There is nothing particularly logical about setting an arbitrary standard and then working off it as if it forms an objective benchmark. Hobbes philosophy is in no way comparable to the Pythagorean theorem. The latter “works” in a pragmatic sense. Hobbes like all philosophy is essentially mental masturbation. There is no evidence it is in any objective way efficacious. Something is not a valid exercise if it attempts to draw a useful conclusion based on an artificially limited enquiry.

Do you have anything useful to add?

You want to dismiss all arguments to the contrary out of hand and call arbitrary what you can’t refute. So, I can add plenty of useful info, but it would be a futile effort.

Great Og you could power a windmill with that hand. Stop, your wrist will break.
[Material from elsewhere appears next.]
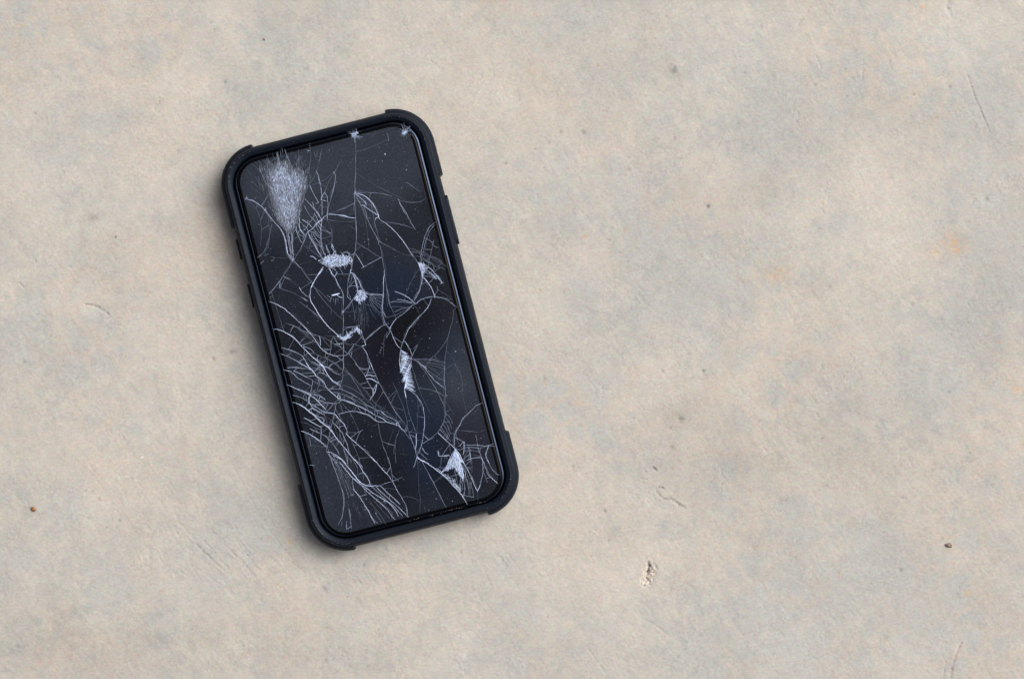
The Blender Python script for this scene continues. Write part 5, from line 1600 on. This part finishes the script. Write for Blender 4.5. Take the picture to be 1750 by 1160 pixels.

In AUS, the Left are people who believe that you can make each individual better off if you make the group they belong to better off.

The Right are people who believe that you can make every group better off if you make the individuals in it better off.

So, The Left see the Right as a group of morons and/or sociopaths. The Right sees the Left as individuals who are morons and/or sociopaths.

The Left here tends to look to the UK for inspiration (and to look away from the USA). The Right tends to be less international/ more local. Also, the Left is more tribal.

Everything else, conservative, radical, dry, wet, liberal, big business, development, corruption,protectionism,chauvanism, although it depends on the individuals, it seem pretty much the same on both sides.